The only change is the idea that simulationism is not a distinct creative agenda. He still thinks that people will use the medium of RPGing either for folk story creation ("story now") or for competition ("step on up").
 

clearstream

(He, Him)
I'm relistening to this - where does he say what you say?

At around 14 minutes, 50 seconds or thereabouts he says, of the "big model", that "I like the picture myself." And he then goes on to explain that it is a model of actual instances or episode of play, not a model of the total possible space of RPGing as a human activity. And also that it addresses and helps us see how the medium of RPGing can be applied to various creative goals, by adopting appropriate ways ("techniques") of changing the shared imagined space.

He gives his example of playing narrativist 3E D&D. And around 45 minutes has some very hostile things to say about "writers' room" (my phrase, not his) or "rotating authority" RPGing: he characterises it as democratised railroading.

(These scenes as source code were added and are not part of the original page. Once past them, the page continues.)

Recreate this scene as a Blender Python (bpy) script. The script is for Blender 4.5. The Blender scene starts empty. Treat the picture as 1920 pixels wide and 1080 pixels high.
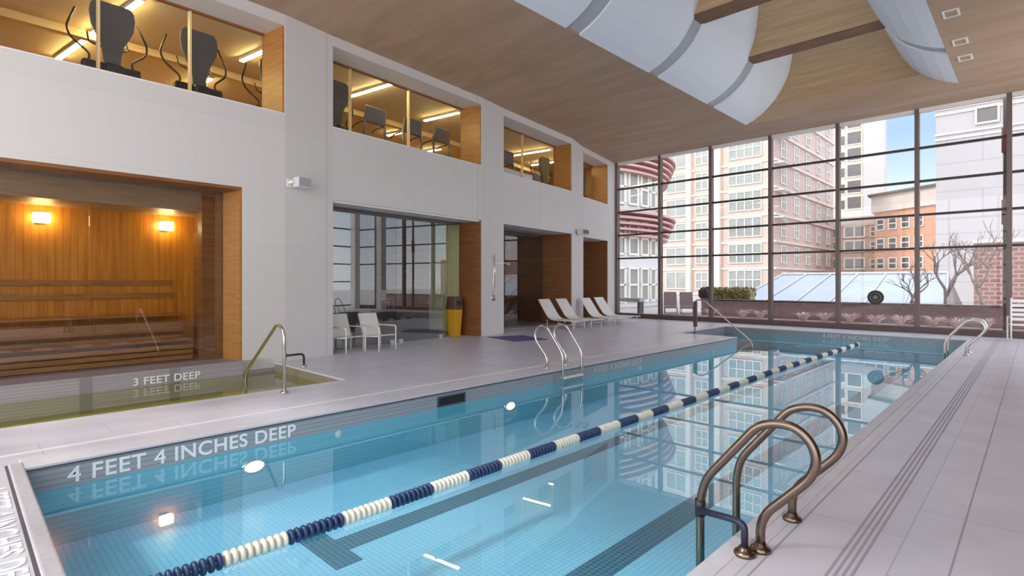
import bpy, bmesh, math, random
from mathutils import Vector, Matrix, Euler
random.seed(7)
R = math.radians
C = bpy.context.scene.collection

# ------------------------------------------------------------------ camera, world, sun, exposure
scn = bpy.context.scene
F, YAW, CAM_H = 1017.0, 44.084, 1.65
cam_d = bpy.data.cameras.new('camera')
cam = bpy.data.objects.new('camera', cam_d); C.objects.link(cam)
cam_d.sensor_fit = 'HORIZONTAL'; cam_d.sensor_width = 36.0
cam_d.lens = F * 36.0 / 1920.0
cam_d.shift_y = -12.0 / 1920.0
cam_d.clip_end = 600
cam.location = (0, 0, CAM_H); cam.rotation_euler = (R(90), 0, R(YAW))
scn.camera = cam

w = bpy.data.worlds.new('sky'); scn.world = w; w.use_nodes = True
nt = w.node_tree; nt.nodes.clear()
tc = nt.nodes.new('ShaderNodeTexCoord'); sx = nt.nodes.new('ShaderNodeSeparateXYZ')
bg = nt.nodes.new('ShaderNodeBackground'); wo = nt.nodes.new('ShaderNodeOutputWorld')
nt.links.new(tc.outputs['Generated'], sx.inputs[0])
def sky_ramp(stops):
    r = nt.nodes.new('ShaderNodeValToRGB'); nt.links.new(sx.outputs['Z'], r.inputs[0]); el = r.color_ramp.elements
    el[0].position, el[0].color = stops[0][0], (*stops[0][1], 1); el[1].position, el[1].color = stops[-1][0], (*stops[-1][1], 1)
    for p, c in stops[1:-1]: k = el.new(p); k.color = (*c, 1)
    return r
bright = sky_ramp([(0, (1.0, .95, .91)), (.12, (.96, .96, .97)), (.5, (.88, .90, .94)), (1, (.86, .88, .94))])      # thin bright cloud, sun side
blue = sky_ramp([(0, (.50, .52, .54)), (.10, (.36, .41, .46)), (.22, (.19, .27, .375)), (.5, (.22, .32, .44)), (1, (.7, .75, .82))])   # clear patch opposite
pt = nt.nodes.new('ShaderNodeMapRange'); pt.interpolation_type = 'SMOOTHSTEP'; nt.links.new(sx.outputs['Y'], pt.inputs[0])
pt.inputs[1].default_value = 0.35; pt.inputs[2].default_value = 0.75
mixc = nt.nodes.new('ShaderNodeMix'); mixc.data_type = 'RGBA'
nt.links.new(pt.outputs[0], mixc.inputs[0]); nt.links.new(bright.outputs[0], mixc.inputs[6]); nt.links.new(blue.outputs[0], mixc.inputs[7])
nt.links.new(mixc.outputs[2], bg.inputs[0]); nt.links.new(bg.outputs[0], wo.inputs[0])
bg.inputs[1].default_value = 1.8

sun_d = bpy.data.lights.new('sun', 'SUN'); sun_d.energy = 1.0; sun_d.angle = R(6); sun_d.color = (1.0, 0.94, 0.86)
sun = bpy.data.objects.new('sun', sun_d); C.objects.link(sun)
sun.rotation_euler = (R(48), 0, R(-28))

scn.view_settings.view_transform = 'Standard'; scn.view_settings.look = 'None'
scn.view_settings.gamma = 1.0; scn.view_settings.use_curve_mapping = False
scn.view_settings.exposure = 1.2
try:
    scn.cycles.max_bounces = 14; scn.cycles.transparent_max_bounces = 24
    scn.cycles.diffuse_bounces = 6; scn.cycles.sample_clamp_indirect = 6.0
except Exception:
    pass

# ------------------------------------------------------------------ materials
def lin(c):
    return tuple(((v / 255.0) / 12.92 if v / 255.0 <= 0.04045 else ((v / 255.0 + 0.055) / 1.055) ** 2.4) for v in c)

def new_mat(name):
    m = bpy.data.materials.new(name); m.use_nodes = True
    t = m.node_tree; t.nodes.clear()
    o = t.nodes.new('ShaderNodeOutputMaterial')
    return m, t, o

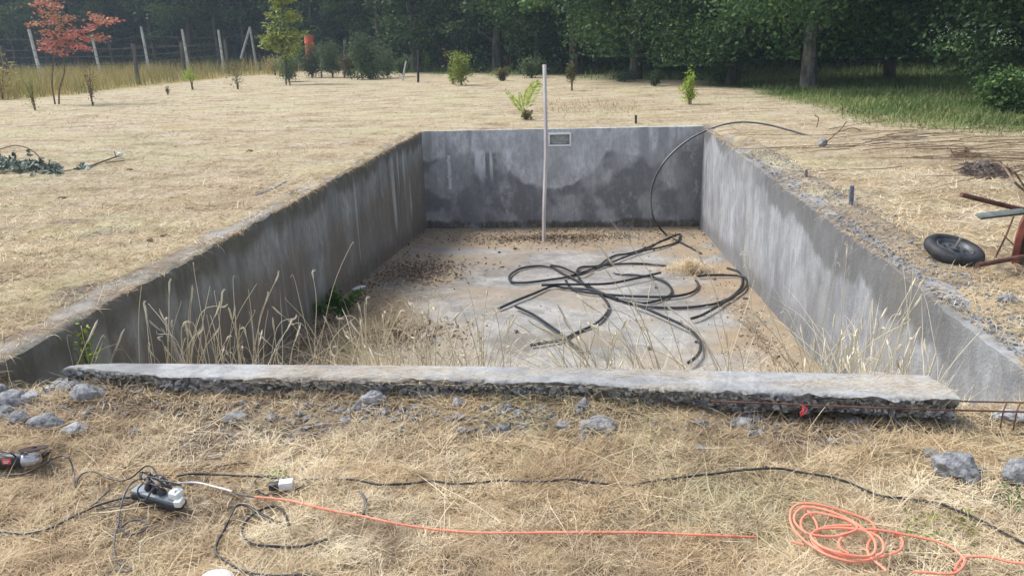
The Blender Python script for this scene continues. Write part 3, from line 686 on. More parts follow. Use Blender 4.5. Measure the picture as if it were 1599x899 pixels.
def tree_proto(h, lo, rad, ncl, nlf, ls, seed, tr=.16, droop=.0, top=.75):
    rg = np.random.default_rng(seed); mb = MB(); base = np.zeros(3)
    pts = [base+np.array([0, 0, -.15])]; 
    for i in range(1, 8): pts.append(np.array([rg.normal(0, .08*i*.6), rg.normal(0, .08*i*.6), h*.92*i/7]))
    rr_ = tr*np.array([1.35, .95, .85, .75, .62, .5, .34, .12]); mb.tube(pts, rr_, 9, steps=3)
    tp = np.array(pts); C = []; T = []
    for i in range(ncl):
        zc = lo+(h-lo)*rg.random()**.85; f = (zc-lo)/(h-lo); R_ = rad*(math.sin(math.pi*min(1, .22+f*.78))**.7)
        th = rg.uniform(0, 6.28); q_ = R_*rg.uniform(.25, 1.05)
        c = np.array([np.cos(th)*q_, np.sin(th)*q_, zc]); st = np.array([np.interp(zc-.3*q_, tp[:, 2], tp[:, 0]), np.interp(zc-.3*q_, tp[:, 2], tp[:, 1]), max(.6, zc-.35*q_)])
        if i % 2 == 0:
            mid = (st+c)/2+np.array([0, 0, .15*q_]); mb.tube([st, mid, c], [.045, .028, .008], 5, steps=3)
        k = nlf//ncl; sg = rg.uniform(.35, .75)*rad*.3; d = rg.normal(size=(k, 3))*np.array([sg, sg, sg*.5]); d[:, 2] -= droop*rg.random(k)*sg*2
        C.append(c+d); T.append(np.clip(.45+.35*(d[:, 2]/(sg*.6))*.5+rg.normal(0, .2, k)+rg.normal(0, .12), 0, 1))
    C = np.concatenate(C); T = np.concatenate(T); C[:, 2] = np.maximum(C[:, 2], lo*.6)
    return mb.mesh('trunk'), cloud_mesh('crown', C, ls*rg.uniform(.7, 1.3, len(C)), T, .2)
def put_tree(pr, loc, rz, sc, label, cat='tree', group=None, mats=(M_bark, M_forest), name='tree'):
    t = thing(name, label, cat, loc, group); t.rotation_euler = (0, 0, rz); t.scale = (sc,)*3
    for me_, nm, mt in ((pr[0], 'trunk', mats[0]), (pr[1], 'crown', mats[1])):
        o = bpy.data.objects.new(nm, me_); COL.objects.link(o); o.parent = t
        if not me_.materials: me_.materials.append(mt)
        if me_.materials[0] != mt: o.material_slots[0].link = 'OBJECT'; o.material_slots[0].material = mt
    return t
protos = [tree_proto(11, 1.6, 2.6, 70, 24000, .125, 300+i, .15+.03*i) for i in range(4)]
nearp = [tree_proto(9.5, 1.25, 2.9, 90, 46000, .085, 320+i, .17, .8) for i in range(2)]
pine = [tree_proto(12, 2.4, 2.0, 70, 16000, .13, 330+i, .12) for i in range(2)]
gf = 'trees of the forest edge behind the field'
edge = [(30, 2), (27, 12), (22, 22), (18.5, 29), (13.5, 34), (7.5, 36), (2.4, 35), (-1.5, 37), (-5.5, 41), (-9.5, 45.5), (-13.5, 50), (-19, 55.5), (-25, 59), (-31, 62), (-38, 65), (-45, 67), (-53, 69), (-62, 70), (-75, 69), (-90, 66)]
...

I also found these interesting remarks from Edwards in the comments:

[Simulationism] was difficult to talk about, especially once "story game" was established as a term and everyone started calling them "narrative games" and my entire point about Story Now was sucked into the memory vacuum. . . .​
I have also concluded that anyone who proclaims they ARE a "this" or ARE a "that" in terms of any of my terms has clearly walked off a cliff. For one thing, we are talking about behavior, not fixed essential soul-spirits; for another, I think we as people are particularly bad at identifying anything we personally happen to be.​

The only change is the idea that simulationism is not a distinct creative agenda. He still thinks that people will use the medium of RPGing either for folk story creation ("story now") or for competition ("step on up").
About 1 minute in.

I didn't notice any meaningful change in his thinking towards "simulationism": he just confirmed what he's said before.